Последняя разлука в Ницце была действительно драматичной. «В четыре часа, — рассказывает Франсуа, — приезжает карета, чтобы отвезти нас на вокзал». Дома Ги надевает на себя шелковую сорочку, легко обедает — крылышко курицы, приправленное сметаной, рисовое суфле с ванилью, минеральная вода.
Затем он шагает взад-вперед по гостиной и столовой. Обычно он шагает, когда, работает, когда думает. Иногда шагает бесцельно, просто так. Сейчас он шагает, принимая решение.
Тассар заваривает ему чашку ромашкового чая, ставит банки. Ги ложится в постель в половине двенадцатого ночи. Около половины первого Франсуа, убедившись, что хозяин его спит, уходит, оставив дверь открытой. Франсуа готовится лечь спать, когда раздается звонок в дверь. Камердинер открывает. Почтальон принес телеграмму, отправленную «из какой-то восточной страны». Телеграмма была от женщины, которую Тассар считал самым злейшим врагом своего хозяина. Таинственную корреспондентку Франсуа с опаской и злобой называет «Дама в сером». Слуга неслышно входит в комнату, приближается к спящему Ги и кладет телеграмму на ночной столик.
Тассар возвращается к себе и ложится. В третьем часу ночи он просыпается от страшного шума. Пробираясь вслепую по комнате, натыкаясь на вещи, он никак не может сообразить, что происходит в доме. Словно бы какой-то великан громит спальню его хозяина! Франсуа наконец выскакивает в коридор и зовет Раймона. Мужчины подымаются по лестнице и находят Мопассана трясущимся, окровавленным, безуспешно пытающимся открыть ставни для того, чтобы выброситься в окно.

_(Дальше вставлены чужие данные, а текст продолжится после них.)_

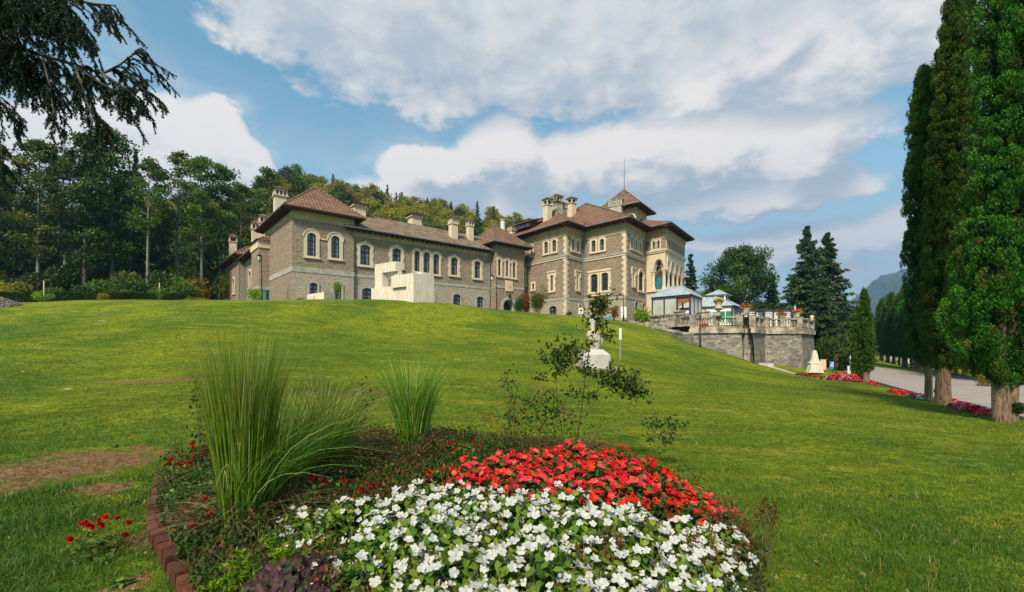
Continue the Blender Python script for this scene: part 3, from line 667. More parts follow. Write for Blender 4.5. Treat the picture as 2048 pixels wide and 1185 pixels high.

Шестью годами раньше Мопассан написал:
«Потом он снова сел за стол, отпер средний ящик, вынул оттуда револьвер и положил его поверх бумаг, на самое освещенное место. Сталь оружия лоснилась и отсвечивала огненными бликами. (Он. — А. Л.) некоторое время глядел па револьвер мутным, как у пьяного, взглядом, потом встал и принялся ходить.
Он шагал по комнате из конца в конец и время от времени останавливался, но тотчас же начинал шагать снова…
Он взял револьвер, с ужасной гримасой широко разинул рот и всунул туда дуло, словно собираясь проглотить его. Он простоял так несколько мгновений в неподвижности, держа палец на курке».